#### [Challenge]
Only the lines from the start of the data below through the line that contains "COL = SC.collection" are to be copied, exactly and without pictures.

#### [Stored data]

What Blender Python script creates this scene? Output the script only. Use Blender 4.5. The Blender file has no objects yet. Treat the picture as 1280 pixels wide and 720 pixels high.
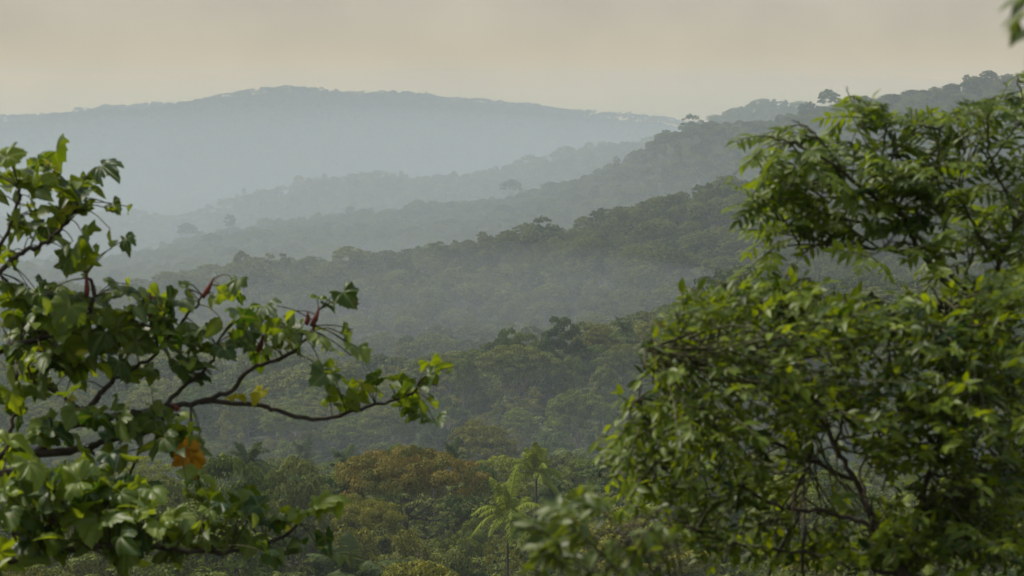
import bpy, math, random
import numpy as np
from math import radians, sin, cos, pi

rng = np.random.default_rng(7)
random.seed(7)
SC = bpy.context.scene
COL = SC.collection

# ------------------------------------------------------------------ camera frame
FPX = 3011.0                      # focal length in pixels of the 1280 wide photograph
EYE = 120.0                       # picture row of eye level
PITCH = math.atan((360 - EYE) / FPX)
FWD = np.array([0, cos(PITCH), -sin(PITCH)])
UPV = np.array([0, sin(PITCH), cos(PITCH)])
RGT = np.array([1.0, 0, 0])


def at(px, py, Y):
    """world point seen at picture position (px, py), Y metres ahead of the camera"""
    d = FWD + RGT * ((px - 640) / FPX) + UPV * ((360 - py) / FPX)
    return d * (Y / d[1])


def slope(py):
    d = FWD + UPV * ((360 - py) / FPX)
    return d[2] / d[1]


def unit(v):
    v = np.asarray(v, float)
    return v / (np.linalg.norm(v, axis=-1, keepdims=True) + 1e-12)


# ------------------------------------------------------------------ mesh building
def new_mesh(name, V, quads=None, tris=None, mats=(), smooth=False, tone=None, midx=None, extra=None):
    V = np.asarray(V, np.float32).reshape(-1, 3)
    q = np.asarray(quads, np.int32).reshape(-1, 4) if quads is not None and len(quads) else np.zeros((0, 4), np.int32)
    t = np.asarray(tris, np.int32).reshape(-1, 3) if tris is not None and len(tris) else np.zeros((0, 3), np.int32)
    me = bpy.data.meshes.new(name)
    me.vertices.add(len(V))
    me.vertices.foreach_set('co', V.ravel())
    nl = q.size + t.size
    me.loops.add(nl)
    me.loops.foreach_set('vertex_index', np.concatenate([q.ravel(), t.ravel()]))
    me.polygons.add(len(q) + len(t))
    ls = np.concatenate([np.arange(len(q)) * 4, q.size + np.arange(len(t)) * 3]).astype(np.int32)
    me.polygons.foreach_set('loop_start', ls)
    if midx is not None:
        me.polygons.foreach_set('material_index', np.asarray(midx, np.int32))
    me.polygons.foreach_set('use_smooth', np.full(len(q) + len(t), bool(smooth)))
    for m in mats:
        me.materials.append(m)
    if tone is not None:
        a = me.attributes.new('tone', 'FLOAT', 'POINT')
        a.data.foreach_set('value', np.asarray(tone, np.float32))
    if extra is not None:
        a = me.attributes.new('vein', 'FLOAT', 'POINT')
        a.data.foreach_set('value', np.asarray(extra, np.float32))
    me.update(calc_edges=True)
    me.validate()
    return me


class Acc:
    """collects vertices and quads / triangles for one mesh"""
    def __init__(s):
        s.V, s.Q, s.T, s.n, s.tone, s.ex, s.qm, s.tm = [], [], [], 0, [], [], [], []

    def add(s, V, Q=None, T=None, tone=0.5, ex=0.0, mi=0):
        V = np.asarray(V, float).reshape(-1, 3)
        s.V.append(V)
        s.tone.append(np.broadcast_to(np.asarray(tone, float), (len(V),)))
        s.ex.append(np.broadcast_to(np.asarray(ex, float), (len(V),)))
        if Q is not None and len(Q):
            s.Q.append(np.asarray(Q) + s.n); s.qm.append(np.full(len(Q), mi))
        if T is not None and len(T):
            s.T.append(np.asarray(T) + s.n); s.tm.append(np.full(len(T), mi))
        s.n += len(V)

    def mesh(s, name, mats, smooth=False):
        c = lambda L, k: np.concatenate(L) if L else np.zeros((0, k), int)
        mi = np.concatenate(s.qm + s.tm) if (s.qm or s.tm) else None
        return new_mesh(name, np.concatenate(s.V), c(s.Q, 4), c(s.T, 3), mats, smooth,
                        np.concatenate(s.tone), mi, np.concatenate(s.ex))


def smooth_path(P, n=4):
    """Catmull-Rom through the points"""
    P = np.asarray(P, float)
    if len(P) < 3:
        k = np.linspace(0, 1, 4)[:, None]
        return P[0] + (P[-1] - P[0]) * k
    A = np.vstack([2 * P[0] - P[1], P, 2 * P[-1] - P[-2]])
    out = []
    for i in range(1, len(A) - 2):
        p0, p1, p2, p3 = A[i - 1:i + 3]
        for t in np.linspace(0, 1, n, endpoint=False):
            out.append(0.5 * (2 * p1 + (p2 - p0) * t + (2 * p0 - 5 * p1 + 4 * p2 - p3) * t * t + (3 * p1 - p0 - 3 * p2 + p3) * t ** 3))
    out.append(A[-2])
    return np.array(out)


def tube(acc, P, R, sides=7, mi=0, tone=0.5, wob=0.0):
    P = np.asarray(P, float)
    m = len(P)
    R = np.broadcast_to(np.asarray(R, float), (m,))
    T = unit(np.gradient(P, axis=0))
    ref = np.array([0.31, 0.17, 0.93]) if abs(T[m // 2][2]) < 0.9 else np.array([0.95, 0.2, 0.1])
    A = unit(np.cross(T, ref)); B = np.cross(T, A)
    th = np.arange(sides) * 2 * pi / sides
    rr = R[:, None] * (1 + wob * rng.normal(size=(m, sides)))
    V = P[:, None] + (A[:, None] * np.cos(th)[None, :, None] + B[:, None] * np.sin(th)[None, :, None]) * rr[..., None]
    i = np.arange(m - 1)[:, None] * sides
    j = np.arange(sides)[None]
    k = (j + 1) % sides
    Q = np.stack([i + j, i + k, i + sides + k, i + sides + j], -1).reshape(-1, 4)
    V = np.vstack([V.reshape(-1, 3), P[-1:], P[:1]])
    e = m * sides
    jj = np.arange(sides); kk = (jj + 1) % sides
    T1 = np.stack([(m - 1) * sides + jj, (m - 1) * sides + kk, np.full(sides, e)], -1)
    T0 = np.stack([kk, jj, np.full(sides, e + 1)], -1)
    acc.add(V, Q, np.vstack([T1, T0]), tone, 0, mi)


# ------------------------------------------------------------------ materials
def mat(name):
    m = bpy.data.materials.new(name)
    m.use_nodes = True
    nt = m.node_tree
    nt.nodes.clear()
    return m, nt, nt.nodes, nt.links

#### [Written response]
What Blender Python script creates this scene? Output the script only. Use Blender 4.5. The Blender file has no objects yet. Treat the picture as 1280 pixels wide and 720 pixels high.
import bpy, math, random
import numpy as np
from math import radians, sin, cos, pi

rng = np.random.default_rng(7)
random.seed(7)
SC = bpy.context.scene
COL = SC.collection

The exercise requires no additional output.